Erotica, at its core, is a powerful form of communication. Sex is never just sex—every touch, every demand, every moment of surrender says something. It’s two people revealing unspoken desires, sometimes ones they can’t even put into words. What are they trying to tell each other in those most raw and intimate moments?

“I want to be seen.”
“I want to be loved.”
“I want to be in control of the hurt.”
“I want to be vulnerable.”
“I want to punish you for making me feel this way.”
“I want to be ruined, to be wrecked, to be utterly unmade.”
“I want to own you, and I want you to own me.”
“I want to disappear into this moment because reality is too much.”
“I want to feel something so intense it drowns out everything else.”

Writing these moments is not just about creating tension or heat—it’s about peeling back the layers of my characters’ deepest needs and insecurities. It’s about exploring the way they use intimacy to communicate, to seek power, to surrender, to heal. And in doing so, maybe it’s a way for me to do the same.

Coming to terms with these truths has made writing feel more honest and fulfilling. It isn’t just about crafting stories, selling books, or calling myself an author—it’s about something much deeper. It’s about healing. Through my characters, I explore emotions and conflicts that I might never have been able to express otherwise. Writing is my way of making sense of the different pieces of myself—the light and the dark, the past and the future. It gives purpose to my stories beyond entertainment—it makes them a part of my personal journey.

Addiction, Control, and the Things We Don’t Say: An Excerpt From Book 3; Love & Empire:

Oliver’s patience snapped like a live wire, and before I could take another breath, he crossed the room and his hands gripped my arms—not hard enough to hurt, but firm enough to demand my attention. His fingers pressed into my skin, grounding me, tethering me to the moment.

“Look at yourself,” he said, his voice low but sharp, cutting through the space between us like a blade. “Look around you. You have a good position, a nice apartment, money—and you’re still choosing this.” He gestured toward the empty wine glass on the table, the disheveled state of my living room, the unmade couch that had become my bed. “You’re choosing addiction.”

A hot wave of rage surged through me, and I shoved him back with everything I had. He barely stumbled, but I didn’t care.

“You think this is about pills?” I screamed, my voice raw, shaking. My chest heaved, my vision blurred with fury and something far worse—pain. “No, Oliver. You are my addiction.”

His entire body went still.

I took a step closer, my voice dropping. “And when you’re gone, when you’re too busy with your perfect little empire to even remember I exist, something has to fill the hollowness you leave behind.”

When Words Cut Deep: The Power of Raw, Unfiltered Communication

This excerpt from Love & Empire is a pivotal moment of raw communication because it strips away all pretense and forces both Lux and Oliver to confront a painful truth—one that neither of them wants to fully acknowledge.

At first, the conversation seems to be about substance abuse, with Oliver frustrated by what he perceives as Lux’s self-destruction.
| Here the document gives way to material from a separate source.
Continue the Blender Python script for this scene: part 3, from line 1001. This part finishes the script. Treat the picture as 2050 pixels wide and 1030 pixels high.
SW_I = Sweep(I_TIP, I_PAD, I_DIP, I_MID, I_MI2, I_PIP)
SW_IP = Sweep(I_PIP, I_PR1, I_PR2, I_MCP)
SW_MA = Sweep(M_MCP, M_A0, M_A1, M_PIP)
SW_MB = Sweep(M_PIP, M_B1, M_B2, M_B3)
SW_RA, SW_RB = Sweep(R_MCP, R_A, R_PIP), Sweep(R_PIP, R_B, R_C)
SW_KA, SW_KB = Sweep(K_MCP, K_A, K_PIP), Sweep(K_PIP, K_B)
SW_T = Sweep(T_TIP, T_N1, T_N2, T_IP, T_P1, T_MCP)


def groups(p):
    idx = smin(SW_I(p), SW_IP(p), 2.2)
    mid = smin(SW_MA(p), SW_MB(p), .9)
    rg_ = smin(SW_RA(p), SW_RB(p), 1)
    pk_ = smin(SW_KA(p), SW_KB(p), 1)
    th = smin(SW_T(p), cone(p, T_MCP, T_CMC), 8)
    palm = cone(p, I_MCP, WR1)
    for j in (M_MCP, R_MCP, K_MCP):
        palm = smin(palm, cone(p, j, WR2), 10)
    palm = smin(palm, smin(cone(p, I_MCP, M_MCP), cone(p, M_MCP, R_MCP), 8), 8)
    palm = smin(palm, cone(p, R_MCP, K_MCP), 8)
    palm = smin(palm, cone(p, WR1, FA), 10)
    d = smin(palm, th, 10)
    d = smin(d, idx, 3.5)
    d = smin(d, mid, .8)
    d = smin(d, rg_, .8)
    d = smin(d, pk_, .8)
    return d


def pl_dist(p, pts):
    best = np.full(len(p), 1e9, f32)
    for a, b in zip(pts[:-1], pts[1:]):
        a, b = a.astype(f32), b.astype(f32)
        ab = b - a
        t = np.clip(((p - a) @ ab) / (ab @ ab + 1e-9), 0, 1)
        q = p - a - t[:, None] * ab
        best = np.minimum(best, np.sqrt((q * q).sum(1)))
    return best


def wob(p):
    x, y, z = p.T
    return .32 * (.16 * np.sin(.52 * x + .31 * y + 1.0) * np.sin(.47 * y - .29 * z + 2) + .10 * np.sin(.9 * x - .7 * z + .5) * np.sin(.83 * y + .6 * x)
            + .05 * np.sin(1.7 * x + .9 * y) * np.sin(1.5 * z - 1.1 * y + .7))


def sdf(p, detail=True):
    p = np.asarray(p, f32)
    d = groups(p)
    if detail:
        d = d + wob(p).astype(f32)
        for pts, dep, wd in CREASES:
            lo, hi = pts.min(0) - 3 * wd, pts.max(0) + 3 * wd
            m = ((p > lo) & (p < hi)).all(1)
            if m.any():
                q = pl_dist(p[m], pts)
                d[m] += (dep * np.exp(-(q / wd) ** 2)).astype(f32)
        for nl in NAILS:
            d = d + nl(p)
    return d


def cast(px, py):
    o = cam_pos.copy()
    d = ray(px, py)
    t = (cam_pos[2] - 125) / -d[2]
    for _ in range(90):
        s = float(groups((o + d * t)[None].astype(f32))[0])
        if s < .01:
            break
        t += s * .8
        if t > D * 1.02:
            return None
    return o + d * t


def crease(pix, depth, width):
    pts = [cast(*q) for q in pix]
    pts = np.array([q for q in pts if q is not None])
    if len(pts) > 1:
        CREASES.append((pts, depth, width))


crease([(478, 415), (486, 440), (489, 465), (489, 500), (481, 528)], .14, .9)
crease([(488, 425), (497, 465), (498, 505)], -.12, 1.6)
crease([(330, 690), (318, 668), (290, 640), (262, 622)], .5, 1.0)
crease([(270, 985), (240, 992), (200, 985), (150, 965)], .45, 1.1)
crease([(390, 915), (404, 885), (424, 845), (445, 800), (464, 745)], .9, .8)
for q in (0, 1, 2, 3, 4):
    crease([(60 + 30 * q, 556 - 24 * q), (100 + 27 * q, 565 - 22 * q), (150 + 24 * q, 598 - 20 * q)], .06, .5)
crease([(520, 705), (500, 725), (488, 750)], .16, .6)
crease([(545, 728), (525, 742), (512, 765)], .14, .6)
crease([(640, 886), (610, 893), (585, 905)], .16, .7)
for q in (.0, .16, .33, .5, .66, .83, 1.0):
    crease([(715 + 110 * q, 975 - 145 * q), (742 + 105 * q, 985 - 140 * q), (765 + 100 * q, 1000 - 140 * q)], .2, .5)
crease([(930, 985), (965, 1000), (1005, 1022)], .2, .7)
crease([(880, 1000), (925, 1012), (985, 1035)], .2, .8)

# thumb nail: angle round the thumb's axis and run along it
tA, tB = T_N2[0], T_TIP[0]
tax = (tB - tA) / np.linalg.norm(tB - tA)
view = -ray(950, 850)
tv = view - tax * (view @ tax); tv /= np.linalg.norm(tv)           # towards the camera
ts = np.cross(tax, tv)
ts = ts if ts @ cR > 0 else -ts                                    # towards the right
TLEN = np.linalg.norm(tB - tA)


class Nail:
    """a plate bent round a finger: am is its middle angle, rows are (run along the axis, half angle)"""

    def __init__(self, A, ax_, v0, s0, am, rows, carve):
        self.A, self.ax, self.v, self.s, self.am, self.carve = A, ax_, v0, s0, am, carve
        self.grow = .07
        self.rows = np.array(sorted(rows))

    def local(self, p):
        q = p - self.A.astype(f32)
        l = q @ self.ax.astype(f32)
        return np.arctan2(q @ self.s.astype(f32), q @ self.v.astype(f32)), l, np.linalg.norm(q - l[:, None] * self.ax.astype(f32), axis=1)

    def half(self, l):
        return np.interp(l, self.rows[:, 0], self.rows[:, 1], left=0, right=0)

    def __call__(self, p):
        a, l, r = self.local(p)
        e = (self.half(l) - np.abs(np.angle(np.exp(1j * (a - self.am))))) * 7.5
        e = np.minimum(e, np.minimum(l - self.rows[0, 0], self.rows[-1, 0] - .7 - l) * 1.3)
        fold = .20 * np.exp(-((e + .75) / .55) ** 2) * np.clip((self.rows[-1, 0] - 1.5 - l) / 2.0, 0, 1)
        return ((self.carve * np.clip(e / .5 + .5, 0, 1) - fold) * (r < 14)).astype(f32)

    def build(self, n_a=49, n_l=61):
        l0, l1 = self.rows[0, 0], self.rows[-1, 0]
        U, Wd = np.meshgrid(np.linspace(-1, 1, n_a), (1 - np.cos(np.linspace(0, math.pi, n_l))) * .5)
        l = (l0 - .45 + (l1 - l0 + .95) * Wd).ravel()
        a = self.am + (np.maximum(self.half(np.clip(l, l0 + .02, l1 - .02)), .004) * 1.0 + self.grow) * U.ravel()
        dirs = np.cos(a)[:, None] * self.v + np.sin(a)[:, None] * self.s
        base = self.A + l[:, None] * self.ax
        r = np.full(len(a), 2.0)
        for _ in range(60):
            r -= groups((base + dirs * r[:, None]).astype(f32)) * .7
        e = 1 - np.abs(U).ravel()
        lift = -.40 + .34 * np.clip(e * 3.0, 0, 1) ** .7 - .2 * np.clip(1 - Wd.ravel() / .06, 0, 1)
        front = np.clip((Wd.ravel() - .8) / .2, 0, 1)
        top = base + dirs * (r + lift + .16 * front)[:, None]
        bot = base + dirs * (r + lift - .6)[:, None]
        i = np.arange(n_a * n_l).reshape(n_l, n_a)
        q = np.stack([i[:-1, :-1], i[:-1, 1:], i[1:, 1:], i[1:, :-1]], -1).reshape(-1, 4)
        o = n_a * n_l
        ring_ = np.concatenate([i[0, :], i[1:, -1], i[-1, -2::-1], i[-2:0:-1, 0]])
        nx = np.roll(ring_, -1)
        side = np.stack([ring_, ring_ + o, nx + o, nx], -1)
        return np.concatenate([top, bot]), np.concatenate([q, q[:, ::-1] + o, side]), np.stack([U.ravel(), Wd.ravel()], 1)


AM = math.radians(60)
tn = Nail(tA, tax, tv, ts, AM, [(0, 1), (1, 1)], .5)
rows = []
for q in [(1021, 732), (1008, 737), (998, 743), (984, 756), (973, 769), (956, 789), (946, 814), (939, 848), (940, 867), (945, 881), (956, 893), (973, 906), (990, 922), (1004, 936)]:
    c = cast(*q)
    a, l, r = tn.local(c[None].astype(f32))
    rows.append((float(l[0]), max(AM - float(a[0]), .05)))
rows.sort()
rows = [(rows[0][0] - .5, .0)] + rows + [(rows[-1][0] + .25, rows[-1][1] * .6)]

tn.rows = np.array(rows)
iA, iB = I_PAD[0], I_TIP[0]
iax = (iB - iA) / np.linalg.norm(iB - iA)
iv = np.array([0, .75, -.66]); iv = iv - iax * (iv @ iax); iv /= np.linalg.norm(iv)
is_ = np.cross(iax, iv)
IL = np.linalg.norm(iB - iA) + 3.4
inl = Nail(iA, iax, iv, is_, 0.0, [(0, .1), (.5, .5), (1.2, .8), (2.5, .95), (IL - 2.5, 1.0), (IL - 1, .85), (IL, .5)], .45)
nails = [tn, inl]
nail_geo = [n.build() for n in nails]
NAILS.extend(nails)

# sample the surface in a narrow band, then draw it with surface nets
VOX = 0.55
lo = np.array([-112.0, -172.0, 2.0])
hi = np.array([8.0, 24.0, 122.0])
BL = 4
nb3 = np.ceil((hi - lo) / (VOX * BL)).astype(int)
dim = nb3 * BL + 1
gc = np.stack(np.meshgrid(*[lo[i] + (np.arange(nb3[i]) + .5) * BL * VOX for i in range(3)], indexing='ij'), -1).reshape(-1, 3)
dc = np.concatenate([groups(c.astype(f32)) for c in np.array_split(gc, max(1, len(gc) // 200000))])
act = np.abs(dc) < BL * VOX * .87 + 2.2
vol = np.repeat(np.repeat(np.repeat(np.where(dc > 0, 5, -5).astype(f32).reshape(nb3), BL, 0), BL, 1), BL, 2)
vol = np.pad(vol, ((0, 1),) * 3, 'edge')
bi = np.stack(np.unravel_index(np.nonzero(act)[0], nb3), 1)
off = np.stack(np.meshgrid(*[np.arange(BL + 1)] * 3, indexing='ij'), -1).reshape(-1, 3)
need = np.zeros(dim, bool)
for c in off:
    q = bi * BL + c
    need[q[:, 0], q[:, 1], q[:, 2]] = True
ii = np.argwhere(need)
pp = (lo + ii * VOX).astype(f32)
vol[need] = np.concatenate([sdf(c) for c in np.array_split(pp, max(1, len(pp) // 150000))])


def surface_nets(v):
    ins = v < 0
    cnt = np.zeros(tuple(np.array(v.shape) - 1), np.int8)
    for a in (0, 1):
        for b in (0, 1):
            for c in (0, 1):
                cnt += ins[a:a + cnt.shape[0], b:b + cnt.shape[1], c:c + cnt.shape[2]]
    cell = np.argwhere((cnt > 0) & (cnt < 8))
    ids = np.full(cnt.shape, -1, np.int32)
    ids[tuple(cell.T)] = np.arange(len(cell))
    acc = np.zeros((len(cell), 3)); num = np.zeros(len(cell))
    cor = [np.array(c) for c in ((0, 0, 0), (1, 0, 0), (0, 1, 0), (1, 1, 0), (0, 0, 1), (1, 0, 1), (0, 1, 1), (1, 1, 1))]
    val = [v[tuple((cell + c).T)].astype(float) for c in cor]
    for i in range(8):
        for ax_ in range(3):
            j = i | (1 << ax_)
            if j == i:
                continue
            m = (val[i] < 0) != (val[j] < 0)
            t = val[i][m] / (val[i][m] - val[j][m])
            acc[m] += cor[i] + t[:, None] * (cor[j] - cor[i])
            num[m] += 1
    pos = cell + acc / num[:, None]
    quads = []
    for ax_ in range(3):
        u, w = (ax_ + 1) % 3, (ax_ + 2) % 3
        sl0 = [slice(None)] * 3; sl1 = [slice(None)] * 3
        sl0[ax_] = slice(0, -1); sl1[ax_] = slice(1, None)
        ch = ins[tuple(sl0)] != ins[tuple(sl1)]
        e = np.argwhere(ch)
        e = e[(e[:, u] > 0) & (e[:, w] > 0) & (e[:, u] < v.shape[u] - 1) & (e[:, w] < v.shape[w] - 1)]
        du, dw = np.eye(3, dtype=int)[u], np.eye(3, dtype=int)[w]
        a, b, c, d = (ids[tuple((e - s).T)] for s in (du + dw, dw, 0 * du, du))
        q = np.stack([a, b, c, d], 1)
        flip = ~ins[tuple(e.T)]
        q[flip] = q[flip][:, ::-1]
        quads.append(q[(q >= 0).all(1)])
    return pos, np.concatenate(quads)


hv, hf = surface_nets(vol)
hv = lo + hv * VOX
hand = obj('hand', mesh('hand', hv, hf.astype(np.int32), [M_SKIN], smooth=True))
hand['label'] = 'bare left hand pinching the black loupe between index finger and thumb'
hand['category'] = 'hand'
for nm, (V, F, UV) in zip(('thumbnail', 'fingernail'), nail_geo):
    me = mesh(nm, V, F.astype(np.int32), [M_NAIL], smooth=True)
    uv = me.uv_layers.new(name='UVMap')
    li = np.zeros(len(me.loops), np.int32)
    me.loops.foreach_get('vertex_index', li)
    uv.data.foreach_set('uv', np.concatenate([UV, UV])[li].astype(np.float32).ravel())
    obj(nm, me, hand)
He sees her unraveling, and in typical Oliver fashion, he tries to control the situation, gripping her arms, grounding her, forcing her to acknowledge reality the way he sees it. He frames the moment as a logical confrontation: You have everything, yet you’re still choosing this.

But Lux shatters that logic with one line: “You are my addiction.”

This is where the true communication happens—not in the surface-level argument about pills, but in the emotional undercurrent that has been building between them. Lux isn’t just fighting an external vice; she’s battling the void Oliver leaves when he’s not around. Her dependency on him is just as powerful, just as destructive, as any substance. And in that moment, she forces him to see it.

The weight of the moment isn’t just in what is said—it’s in Oliver’s reaction. He goes still. That silence speaks volumes. It shows that he recognizes the truth in her words but doesn’t immediately have an answer for it. Lux’s admission forces him to realize that her self-destruction isn’t just about personal weakness—it’s about him. He is both the source of her highest highs and her deepest crashes.

This scene is powerful because it showcases the kind of communication that doesn’t happen through careful words, but through raw, unfiltered honesty—the kind that cuts deep and leaves both people standing in the wreckage of what they’ve just admitted.